Bendrix is the narrator and states near the beginning of the book, "So this is a record of hate far more than of love..." It is actually a record of struggle. Mankind's struggle against "the hound of Heaven". The only Lover who counts pursues us until, gasping, we stop running and realize He had only the best in mind for us after all. This is a record of hope. It is one of Greene's best.

Friday, February 3, 2017

Life After Life

Written by Kate Atkinson, I considered abandoning this novel several times before I finally struggled through it. It is not in my character to close a book mid-stream. This novel just didn't appeal to me, though it came recommended.

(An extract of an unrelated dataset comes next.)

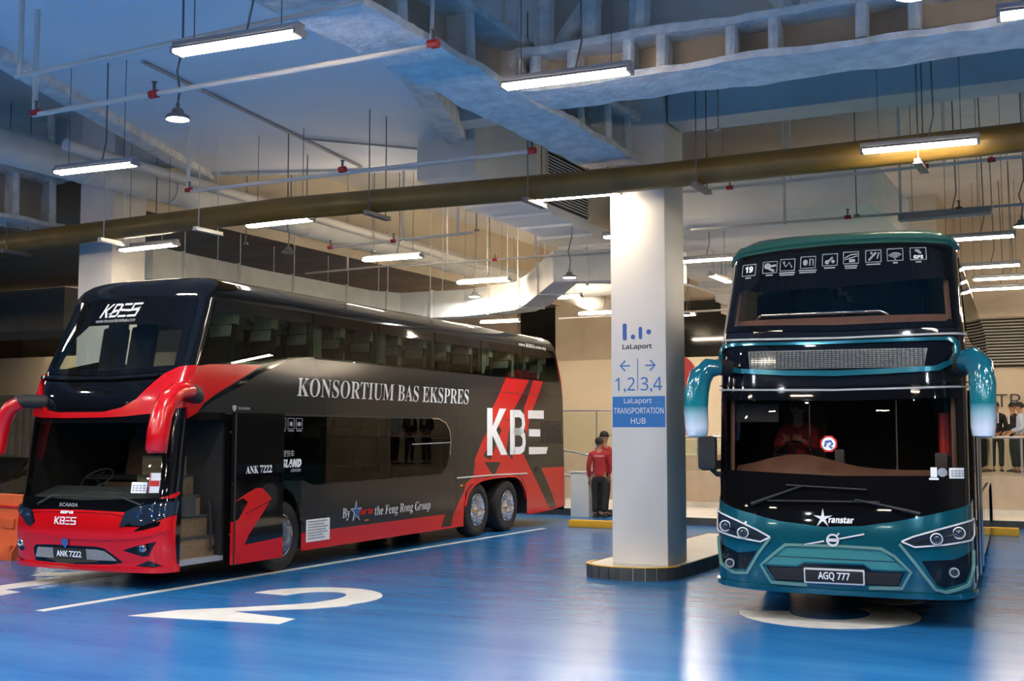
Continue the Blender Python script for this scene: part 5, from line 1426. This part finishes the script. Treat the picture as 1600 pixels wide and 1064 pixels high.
    # service door and hinge covers stand a little proud of the right side
    for u_, w_ in ((.62, .9), (3.2, 1.4), (4.7, 1.4), (6.2, 1.1)):
        sheet('service_door', [(u_, .42), (u_ + w_, .42), (u_ + w_, 1.18), (u_, 1.18)], SD, TEAL, root, step=.6, off=.018, thick=.018)
    sheet('entrance_door', [(.62, .42), (1.62, .42), (1.62, 2.38), (.62, 2.38)], SD, BLACKG, root, step=.5, off=.03, thick=.03)
    m = MB(); m.tube([(1.33, .70, .5), (1.33, .70, 2.3)], .018, 8); m.tube([(1.33, 1.56, .5), (1.33, 1.56, 2.3)], .018, 8); m.build('door_trim', CHROME, root)
    for a0, u0_, u1_ in ((.75, 1.9, 3.1), (.75, 7.5, 10.45)):
        for s_ in (1, -1):
            m = MB(); m.span((s_ * .75, u0_, 1.2), (s_ * 1.2, u1_, 1.3)); m.span((s_ * .7, u0_, .35), (s_ * .75, u1_, 1.3)); m.span((s_ * .75, u0_ - .05, .35), (s_ * 1.22, u0_, 1.3)); m.span((s_ * .75, u1_, .35), (s_ * 1.22, u1_ + .05, 1.3))
            m.build('wheel_housing', BLACKM, root)
    rear_sheet(sh, REAR, TEAL, root)
    roof_cap('roof', sh, lerp_table(REAR, V2) - sh.r, TEALR, root, crown=.05)
    m = MB()
    m.span((-1.1, .5, .42), (1.1, .6, 1.0)); m.span((-1.1, .6, .45), (1.1, 1.85, .62)); m.span((-.7, 1.8, .4), (.7, 11.5, 1.0)); m.span((-1.2, 3.1, .4), (1.2, 7.5, .95)); m.span((-1.2, 10.5, .45), (1.2, 11.7, 2.3))
    m.span((-1.21, .62, 2.42), (1.21, 11.7, 2.5)); m.span((-1.2, 2.6, 1.0), (1.2, 2.66, 2.42)); m.span((-1.2, 7.5, 1.2), (1.2, 11.6, 2.42))
    m.build('chassis', DARKIN, root)
    # brown interior trim, dashboard, wheel and rails seen through the windscreens
    m = MB(); rr = []
    for t in range(9):
        s_ = -1.12 + 2.24 * t / 8; p = FR(s_, 3.08); q = FR(s_, 3.2)
        rr.append([(p[0], p[1] + .08, 3.04), (p[0], q[1] + .12, 3.17), (p[0], q[1] + .45, 3.17), (p[0], q[1] + .45, 3.0)])
    m.loft(rr); m.build('upper_ledge', BROWNT, root)
    for sx in (-1.12, 1.13):
        m = MB(); m.tube([Vector(FR(sx, 3.1)) + Vector((0, .1, 0)), Vector(FR(sx, 3.6)) + Vector((0, .1, 0))], .03, 6); m.build('pillar_lining', BROWNT, root)
        m = MB(); m.tube([Vector(FR(sx, 1.5)) + Vector((0, .12, 0)), Vector(FR(sx, 2.3)) + Vector((0, .12, 0))], .025, 6); m.build('pillar_lining', BROWNT, root)
    m = MB(); P = [(-.92, .62, 3.13), (-.90, .60, 3.20), (-.84, .59, 3.235), (.42, .57, 3.235), (.49, .58, 3.20), (.52, .60, 3.13)]; m.tube(P, .02, 8); m.build('upper_handrail', ALU, root, smooth=60)
    m = MB(); rr = []
    for t in range(13):
        a_ = -1.12 + 2.24 * t / 12; h_ = 1.56 + .16 * math.exp(-((a_ + .45) / .5) ** 2)
        u_ = FR(a_, 1.5)[1]
        rr.append([(a_, u_ + .12, 1.0), (a_, u_ + .12, 1.46), (a_, u_ + .38, h_), (a_, u_ + .75, h_ - .02), (a_, u_ + .8, 1.0)])
    m.loft(rr); m.build('dashboard', BROWNT, root, smooth=50)
    m = MB(); m.lathe([(.21, -.012), (.225, 0), (.21, .012), (.195, 0)], axis='Z', n=28, closed=True); m.box((0, 0, 0), (.40, .035, .015)); m.box((0, .08, 0), (.035, .16, .015)); m.cyl((0, 0, 0), (0, 0, -.3), .03, 10)
    o = m.build('steering_wheel', BLACKM, root); o.location = (-.58, .92, 1.70); o.rotation_euler = (.75, 0, 0)
    m = MB(); m.box((-.58, .42, 1.58), (.34, .12, .012), bev=.004); m.build('dashboard_cloth', principled('pale_blue_cloth', (.25, .55, .62), .8), root)
    m = MB(); m.box((1.0, .42, 1.66), (.12, .08, .16), bev=.01); m.box((-.02, .5, 1.68), (.10, .07, .18), bev=.02); m.build('dashboard_device', DASH, root)
    add_seat(root, -.58, 1.50, 1.02, .55, LEATHER, cover=False)
    for r in range(12):
        add_seat(root, -.70, 1.6 + .85 * r, 2.5, .95, cover=False); add_seat(root, .74, 1.6 + .85 * r, 2.5, .95, cover=False)
    m = MB(); m.cyl((.55, .62, 1.5), (.55, .62, 2.3), .012, 8); m.cyl((-.32, .45, 1.75), (-.32, .45, 2.3), .010, 8); m.build('windscreen_post', ALU, root)
    m = MB(); m.box((-.9, .48, 2.16), (.5, .03, .2), bev=.01); m.build('sun_visor', DASH, root)
    m = MB(); m.tube([(1.02, .75, 1.7), (1.02, .75, 2.15)], .06, 10); m.build('fire_extinguisher', REDC, root)
    for s_ in (1, -1):
        for u_ in (2.55, 8.2, 9.55): make_wheel(root, s_ * 1.08, u_, s_, None)
    # mirrors fading from teal to white
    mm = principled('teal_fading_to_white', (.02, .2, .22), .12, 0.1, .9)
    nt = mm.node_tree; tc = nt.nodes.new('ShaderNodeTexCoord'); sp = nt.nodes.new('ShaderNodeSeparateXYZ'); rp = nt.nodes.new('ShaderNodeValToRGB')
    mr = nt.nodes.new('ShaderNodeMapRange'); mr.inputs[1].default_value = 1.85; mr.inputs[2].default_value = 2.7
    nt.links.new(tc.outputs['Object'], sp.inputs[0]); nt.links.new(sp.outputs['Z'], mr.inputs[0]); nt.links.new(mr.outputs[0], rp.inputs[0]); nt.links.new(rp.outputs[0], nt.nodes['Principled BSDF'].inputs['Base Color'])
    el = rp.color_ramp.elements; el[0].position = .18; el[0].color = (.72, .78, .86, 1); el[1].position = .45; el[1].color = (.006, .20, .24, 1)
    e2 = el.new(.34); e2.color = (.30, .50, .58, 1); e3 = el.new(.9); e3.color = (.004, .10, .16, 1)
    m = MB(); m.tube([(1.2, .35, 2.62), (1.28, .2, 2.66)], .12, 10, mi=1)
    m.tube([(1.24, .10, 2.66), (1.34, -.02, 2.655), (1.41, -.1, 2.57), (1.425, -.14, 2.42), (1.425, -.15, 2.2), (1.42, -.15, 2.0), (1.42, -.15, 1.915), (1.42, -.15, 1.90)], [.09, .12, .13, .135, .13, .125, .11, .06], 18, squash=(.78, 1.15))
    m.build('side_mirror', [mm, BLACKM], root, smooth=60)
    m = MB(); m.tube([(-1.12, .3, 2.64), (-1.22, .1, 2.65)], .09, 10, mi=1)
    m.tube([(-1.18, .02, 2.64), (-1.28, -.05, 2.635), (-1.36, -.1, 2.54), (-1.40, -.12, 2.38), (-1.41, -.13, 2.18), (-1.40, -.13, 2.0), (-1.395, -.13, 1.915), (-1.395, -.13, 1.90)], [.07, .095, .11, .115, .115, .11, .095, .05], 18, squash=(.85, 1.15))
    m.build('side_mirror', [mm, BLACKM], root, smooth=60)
    m = MB(); m.box((-1.36, .16, 1.73), (.20, .12, .36), bev=.04); m.tube([(-1.33, .2, 1.56), (-1.28, .25, 1.50), (-1.18, .35, 1.50)], .03, 8); m.tube([(-1.24, .28, 1.50), (-1.23, .3, 1.34), (-1.17, .35, 1.31)], .02, 8)
    m.build('kerb_mirror', BLACKM, root)
    return root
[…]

Ursula Todd is born on a snowy February night in 1910. She is born dead. Yet, she is born on that night crying loudly and long, soon the picture of health. And so it continues. Ursula meets her end in a variety of ways; returns to that snowy night of 1910, and begins again. She is troubled with a sense of deja vu; so much so that her parents take her to see a psychiatrist. She goes to extremes to preserve her life, though she doesn't know that is what she is doing. She only feels she must do something to decrease the intense dread and anxiety building up. However, each decision changes the malleable past and there's more to keep track of, to "plan" for in the next go-round.  It's not true reincarnation, and it's not true time travel; it's more like "Groundhog Day" on a grand scale. The book ends where it begins: February, 1910. We're not left with any hope that Ursula got off her cosmic merry-go-round. I generally despise books with no hope. The premise is interesting and Atkinson followed it well; perhaps converting Ursula to a religion would have stopped the eternal carousel and given us all some hope in closure.

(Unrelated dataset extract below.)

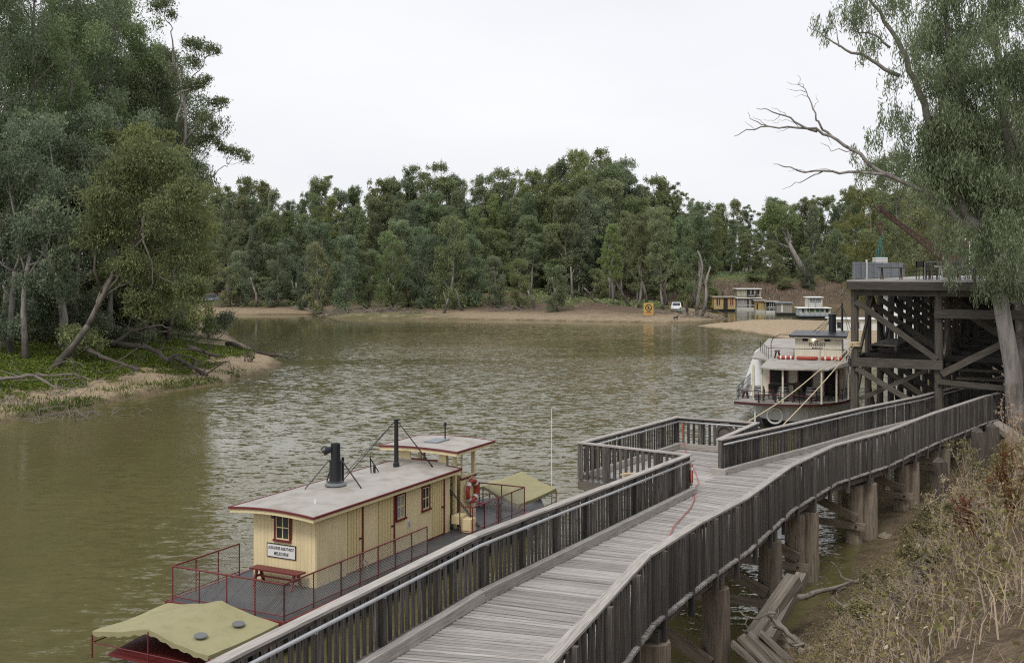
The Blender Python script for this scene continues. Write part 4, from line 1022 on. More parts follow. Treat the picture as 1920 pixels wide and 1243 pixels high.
mb.build('notice_lines', M['black'], nt)
mb = MB(); mb.box(-.14, -.02, 1.26, 1.36, zt-.1, zt+.02); mb.tube([(-.08, 1.31, zt-.1), (-.12, 1.31, zt-.16)], .04, 8); mb.build('flood_lamp', M['mesh'], bt)
# wheelhouse
wx0, wx1, wy0, wy1 = 6.98, 8.4, 0.0, 2.1; WZ = 3.22
mb = MB()
for x, y in ((wx0+.18, wy0+.05), (wx1-.05, wy0+.05), (wx0+.06, wy1-.06), (wx1-.05, wy1-.05), (wx1-.05, 1.05)): mb.box(x-.05, x+.05, y-.05, y+.05, DK, WZ)
mb.build('corner_post', M['cream'], bt)
planking(wx0+.45, wy0, wx1, wy0, DK, DK+1.45, M['cream'], .16, skip=[]); planking(wx1, wy0, wx1, wy1, DK, DK+1.4, M['cream'], .2); planking(wx1, wy1, wx0, wy1, DK, DK+1.5, M['cream'], .2)
mb = MB(); mb.box(wx0-.03, wx0+.01, wy0+.25, wy1, ZR+.02, ZR+.14); mb.build('flashing', M['roofgrey'], bt)
planking(wx0, wy1, wx0, wy0+.25, ZR+.08, WZ, M['cream'], .25, skip=[(.62, 1.5, ZR+.2, WZ-.07)])
mb = MB(); mb.box(wx0-.02, wx0+.02, 1.02, 1.08, ZR+.2, WZ-.07); mb.box(wx0-.05, wx0+.02, .55, 1.52, ZR+.16, ZR+.2); mb.build('window_sill', M['maroon'], bt)
mb = MB(); mb.box(wx0-.012, wx0+.012, .62, 1.5, ZR+.2, WZ-.07); 
mb = MB(); mb.box(wx0+.45, wx1+.06, wy0-.05, wy0+.03, DK+1.45, DK+1.5); mb.build('window_sill', M['maroon'], bt)
mb = MB(); mb.box(wx0+.45, wx1, wy0-.015, wy0+.015, WZ-.12, WZ); mb.box(wx0+.5, wx0+.56, wy0-.015, wy0+.02, DK+1.5, WZ); mb.box(wx0+.5, wx1-.1, wy0-.016, wy0+.02, DK+1.5, DK+1.56); mb.build('window_frame', M['cream'], bt)
mb = MB(); mb.box(wx0+.02, wx1-.06, wy0+.06, wy1-.05, DK+.02, DK+.05); mb.box(wx0+.3, wx0+.36, 1.4, 1.95, DK, DK+1.6); mb.build('wheelhouse_floor', M['steeldeck'], bt)
mb = MB(); mb.torus((wx1-.4, 1.0, DK+1.15), .42, .025, 'x', 20, 6)
for k in range(8):
    a = k*math.pi/4; mb.tube([(wx1-.4, 1.0, DK+1.15), (wx1-.4, 1.0+.55*math.cos(a), DK+1.15+.55*math.sin(a))], .016, 5)
mb.build('steering_wheel', M['darklog'], bt)
roof(6.62, 9.08, -.33, 2.5, 3.3, .05)
mb = MB(); mb.box(7.5, 8.3, .9, 1.4, 3.352, 3.39); mb.build('solar_panel', M['galv'], bt)
mb = MB(); mb.tube([(8.35, 1.1, 3.33), (8.35, 1.1, 3.82)], .025, 6); mb.lathe([(.05, 0), (.06, .05), (.05, .1), (.02, .12)], (8.35, 1.1, 3.8), 8); mb.build('masthead_lamp', M['black'], bt)
mb = MB(); mb.tube([(6.75, 2.0, 3.3), (6.75, 2.0, 4.2)], [.014, .006], 5); mb.build('aerial', M['black'], bt)
# funnel, its ring of stays, mast and stays
fx_, fy_ = 2.76, 1.4; z0 = ZR+.09
mb = MB(); mb.lathe([(.3, 0), (.3, .03), (.2, .12), (.175, .14), (.17, .72), (.135, .73), (.135, 1.18), (.12, 1.18), (.12, 1.05)], (fx_, fy_, z0), 20); fn = mb.build('funnel', M['black'], bt, smooth=False)
mb = MB(); mb.lathe([(.305, .005), (.31, .03), (.22, .1)], (fx_, fy_, z0), 20); mb.build('funnel_collar', M['mesh'], fn)
mb = MB(); mb.tube([(fx_-.1, fy_+.08, z0+1.02), (fx_-.22, fy_+.2, z0+1.0), (fx_-.27, fy_+.24, z0+.96)], [.07, .13, .12], 12); mb.build('steam_whistle', M['black'], fn)
mb = MB()
for (dx, dy) in ((-.75, .5), (.05, -.85), (.4, .6)):
    mb.tube([(fx_+dx, fy_+dy, z0-.02), (fx_+dx*.25, fy_+dy*.28, z0+.68), (fx_, fy_, z0+.72)], .02, 6)
mb.build('funnel_stay', M['black'], fn)
mb = MB(); mb.tube([(fx_+.42, fy_+.05, z0), (fx_+.42, fy_+.05, z0+.72)], .035, 8); mb.build('vent_pipe', M['black'], bt)
mx_, my_ = 6.05, 1.5
mb = MB(); mb.tube([(mx_, my_, z0-.1), (mx_, my_, 4.28)], [.075, .065], 12); mb.lathe([(.1, 0), (.1, .12), (.075, .14)], (mx_, my_, z0-.03), 12); mb.lathe([(.09, 0), (.09, .05)], (mx_, my_, 4.22), 10); ms = mb.build('mast', M['black'], bt)
mb = MB()
for q in ((3.2, 1.5, z0+.02), (4.5, 2.3, z0-.02), (7.1, -.85, DK+.1), (7.25, -.8, DK+.1)): mb.tube([(mx_, my_, 4.25), q], .014, 5)
mb.build('mast_stay', M['black'], ms)
mb = MB(); mb.tube([(4.75, 1.55, z0), (4.7, 1.55, z0+.5)], .02, 6); mb.tube([(4.7, 1.55, z0+.45), (5.0, 1.45, z0)], .018, 6); mb.tube([(4.85, 1.5, z0), (4.85, 1.5, z0+.22)], .04, 8); mb.build('roof_bracket', M['black'], bt)
mb = MB(); mb.tube([(.65, .5, z0-.03), (.65, .5, z0+.08)], .03, 8); mb.build('roof_vent', M['white'], bt)
# railings with wire mesh
def rails(path, h=.84, label=None, step=.9, mesh=True, z=DK):
    t = MB(); ps = []
    t.tube([(x, y, z+h) for x, y in path], .022, 6); t.tube([(x, y, z+.1) for x, y in path], .014, 5)
    rl = t.build('hand_rail', M['maroon'], bt)
    seen = []
    for a, b in zip(path[:-1], path[1:]):
        L = math.dist(a, b); n = max(1, round(L/step))
        for k in range(n+1):
            q = (a[0]+(b[0]-a[0])*k/n, a[1]+(b[1]-a[1])*k/n)
            if q in seen: continue
            seen.append(q); mm = MB(); mm.tube([(*q, z), (*q, z+h)], .018, 6); mm.build('stanchion', M['maroon'], rl)
    if mesh:
        w = MB(); s = .075; r = .0032
        for a, b in zip(path[:-1], path[1:]):
            L = math.dist(a, b); dx, dy = (b[0]-a[0])/L, (b[1]-a[1])/L; hh = h-.1
            for sg in (1, -1):
                k = -hh
                while k < L+hh:
                    s0, s1 = (k, k+hh) if sg > 0 else (k, k-hh)
                    t0, t1 = 0.0, 1.0
                    for bound in (0, L):
                        pass
                    lo, hi = sorted((s0, s1)); cl0, cl1 = max(lo, 0), min(hi, L)
                    if cl1 > cl0+.01:
                        f = lambda q: (q-s0)/(s1-s0)
                        p0 = (a[0]+dx*cl0, a[1]+dy*cl0, z+.1+hh*f(cl0)); p1 = (a[0]+dx*cl1, a[1]+dy*cl1, z+.1+hh*f(cl1))
                        w.tube([p0, p1], r, 3, False)
                    k += s
        tag(w.build('wire_mesh', M['wire'], rl), kind='stuff')
    return rl
rails([(0, 2.5), (-2.42, 2.5), (-2.42, -.93), (-.2, -.93), (3.9, -.93)])
rails([(7.3, -.93), (10.1, -.93), (10.1, 2.5), (8.5, 2.5)])
rails([(6.6, -.45), (6.6, -.9), (7.3, -.93), (7.35, -.4)], mesh=False, step=.5)
mb = MB(); mb.box(6.7, 7.15, -.4, -.1, DK+.25, DK+.5); mb.box(6.75, 7.1, -.75, -.42, DK+.02, DK+.42); mb.build('step_locker', M['cream'], bt)
mb = MB(); mb.tube([(8.9, -.6, DK), (8.9, -.6, DK+.5)], .09, 10); mb.lathe([(.17, 0), (.17, .03), (.02, .14)], (8.9, -.6, DK+.5), 4); mb.build('stove_chimney', M['black'], bt)
mb = MB(); mb.tube([(1.1, -.82, DK), (1.1, -.82, DK+.5), (1.0, -.8, DK+.56), (.92, -.8, DK+.5)], .015, 6); mb.build('davit_hook', M['log'], bt)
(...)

Wednesday, February 1, 2017

No Trace of Christmas?

Discovering Advent in the Old Testament. This is a slim but packed book written in German by Christoph Dohmen and translated into English by Linda M. Maloney. Much of the imagery and many of the Biblical texts we associate with Advent and Christmas can only be understood in their full depth in the light of their Old Testament roots. I read this book as Advent reading this year; it was so thought - provoking that I slowed down and stretched it through the Christmas season. It is less than a hundred pages, yet delves deeply into the Old Testament to find the basis of Advent. St. Jerome once said, "Not to know Scripture is not to know Christ." He was not speaking of the New Testament. This little book is a good place to begin at the beginning of the Liturgical year.